Naude expressed that from June until the end of November this year there would be "massive public participation around the draft rates policy".

"We hope to have the draft evaluation roll up by January next year. It will list the value of individual properties which homeowners will be able to view. This will give the public a formal route of objection on individual land evaluations. "
"It would be unfair and incorrect to speculate on what it will cost ratepayers before the city has even determined the tax base and tax rate," he said.

James said the act stated that all properties must be evaluated, barring certain exclusions, and that this would lead to a bigger tax base and a more equitable means of raising income.

"With more people contributing to the tax base, long-time rate- payers may see their rates coming down because there are more contributors," he said.

James said the evaluation would not just look at the value of the property, but the value of improvements made to the property. Residents living in townhouses, for example, would now have to contribute.

Government properties not previously taxed will also be included.

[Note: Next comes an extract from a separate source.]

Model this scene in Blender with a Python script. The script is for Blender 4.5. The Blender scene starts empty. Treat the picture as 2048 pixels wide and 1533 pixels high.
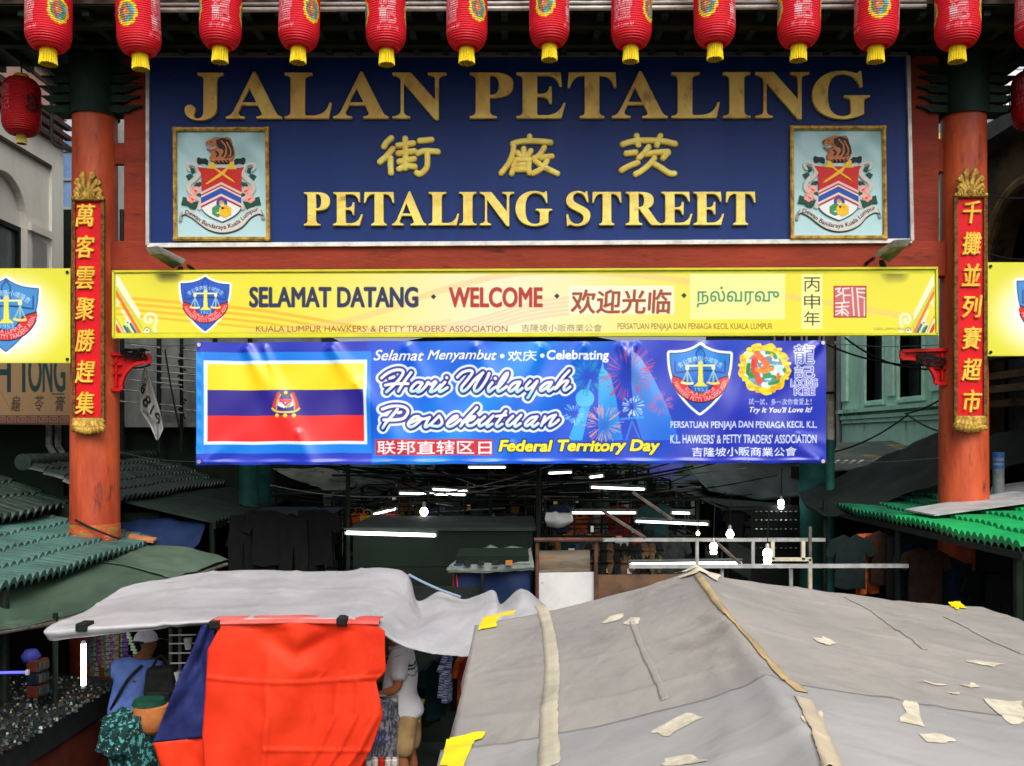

"The act requires taxing of commercial farms, industrial and government land, as well as businesses and town houses."

Provisions will be made for exemptions regarding pensioners and nonprofit organisations such as churches but they would not be automat-ically excluded.

"Each request will be looked at on a case-by-case basis," he said.

Johannesburg derives 24,8% of its income from electricity, 20,7% from water, 20,7% from property rates, 20% from operating and capital grants, 3% from refuse removal and 1,4% from fines and licences.

Each year its property rates and tariffs are reviewed during its budgeting and integrated development planning processes.